Social Media Strategy: What Not to Do

Let's say (hypothetically, of course) that you've just started your own business, and after searching the internet for tips on social media strategy, you decide that you're going to promote your new business on Facebook and Twitter.

You know all about the power of these social media sites, and you are understandably excited about the opportunity to reach out to literally millions of new customers.

But after you read all about how important it is to get your message out there, you go overboard and start bombarding everyone you can find with one sales pitch after another. To you, this seems like an honest attempt to establish a client base for your business.

Yet it doesn't seem to be working. Months go by and your numbers of friends and followers are nowhere near where you want them to be, and you are left wondering where you went wrong.

The problem here is simple: Social media is best used as a tool to interact with potential customers, not attack them.    

Remember your first e-mail account? Odds are, if you were like most of us, it was only a matter of time before it was flooded with spam messages from companies trying to sell you something. 

There are some aggressive marketing types who swear by this type of marketing. They believe it's worth annoying a majority of your customers if you can "trick" a small minority into buying the product. And for a massive national or international company, this might be a decent strategy.

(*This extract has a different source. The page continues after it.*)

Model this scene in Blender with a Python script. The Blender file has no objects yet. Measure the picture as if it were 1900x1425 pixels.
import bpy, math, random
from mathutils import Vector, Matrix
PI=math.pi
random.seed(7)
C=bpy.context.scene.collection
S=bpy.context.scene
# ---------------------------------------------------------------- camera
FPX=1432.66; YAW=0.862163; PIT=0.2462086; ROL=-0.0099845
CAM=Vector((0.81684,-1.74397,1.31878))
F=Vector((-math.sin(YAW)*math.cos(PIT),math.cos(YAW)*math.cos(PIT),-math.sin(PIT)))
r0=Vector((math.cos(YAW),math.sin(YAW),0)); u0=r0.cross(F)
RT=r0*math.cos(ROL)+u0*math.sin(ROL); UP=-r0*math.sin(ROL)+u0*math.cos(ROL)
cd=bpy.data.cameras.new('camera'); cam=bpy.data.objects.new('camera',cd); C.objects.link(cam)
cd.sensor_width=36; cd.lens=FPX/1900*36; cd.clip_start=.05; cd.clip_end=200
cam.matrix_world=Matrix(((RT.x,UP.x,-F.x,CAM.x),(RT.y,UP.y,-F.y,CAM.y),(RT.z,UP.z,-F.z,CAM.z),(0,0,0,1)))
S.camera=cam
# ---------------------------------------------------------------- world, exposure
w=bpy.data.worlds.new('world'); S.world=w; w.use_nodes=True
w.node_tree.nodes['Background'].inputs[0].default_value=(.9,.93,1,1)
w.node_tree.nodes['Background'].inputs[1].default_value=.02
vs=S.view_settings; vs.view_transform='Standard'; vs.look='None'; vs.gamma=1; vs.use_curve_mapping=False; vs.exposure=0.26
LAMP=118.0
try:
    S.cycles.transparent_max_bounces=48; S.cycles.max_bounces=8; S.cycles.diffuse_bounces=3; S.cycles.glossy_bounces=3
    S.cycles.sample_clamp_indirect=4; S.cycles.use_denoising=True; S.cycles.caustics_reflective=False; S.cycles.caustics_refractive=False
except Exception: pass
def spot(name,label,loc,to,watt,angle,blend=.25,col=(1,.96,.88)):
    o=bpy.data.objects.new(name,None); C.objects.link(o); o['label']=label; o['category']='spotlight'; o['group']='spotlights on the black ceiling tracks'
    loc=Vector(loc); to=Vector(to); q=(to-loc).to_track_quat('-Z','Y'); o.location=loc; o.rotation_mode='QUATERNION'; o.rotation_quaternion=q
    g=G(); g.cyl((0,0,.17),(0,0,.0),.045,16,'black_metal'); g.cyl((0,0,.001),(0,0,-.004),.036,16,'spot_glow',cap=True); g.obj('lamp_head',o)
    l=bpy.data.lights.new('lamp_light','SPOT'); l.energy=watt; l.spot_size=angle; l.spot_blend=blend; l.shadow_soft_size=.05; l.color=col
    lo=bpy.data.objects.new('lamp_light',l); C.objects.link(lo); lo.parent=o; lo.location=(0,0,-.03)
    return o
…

However, for an entrepreneur just starting out, you simply cannot afford to burn bridges at this rate. And while this strategy is bad enough through e-mail, it's even worse through social media.

Remember the original purpose of these sites was to connect friends. The goal when using social media strategy to help grow your business is to build a relationship with your customers. Because of this, it's vital to create interesting and helpful content, not just empty sales pitches.

What is compelling content for twitter may not be compelling content for you blog. Your blog articles are much longer and meatier, while your tweets are short and concise. To have a discussion on what makes content interesting and helpful, you need to take into account the network that the content will appear on as well as how that content relates to and can be repurposed for other social media outlets.

Do you have a social media content strategy for your company? Which content do your customers love the most?


About Debra Zimmer

After 25 years of growing entrepreneurial businesses at companies such as Microsoft, where she attracted 700,000 members into an online community in 18 months and then grew a second one to 250,000 members in 10 months, Debra Zimmer then struck out on her own to grow an online retail store to 6-figures of income and put it on AUTOPILOT for 3 years. With an engineering degree and an MBA from Columbia Business School, Debra is the undisputed expert in helping experts, entrepreneurs and executives to focus their brilliance and magnify their impact using social media and internet marketing tactics.

Comments

  1. This is so true – social media is supposed to be about being social!  It's important to have a balance with the information that is being sent out for sure!  Thanks for the reminder about having a strategy – that's on my to do list!
     

  2. Lisa Tener says:

    Great points. And it's challenging to be doing all of it well. It's hard to keep up! I suppose having a strategy makes you much more efficient, though, right?

    1. Debra Zimmer says:

      Yes, you are more efficient and with a plan you have a set of steps to do on a regular basis to help you manage your time.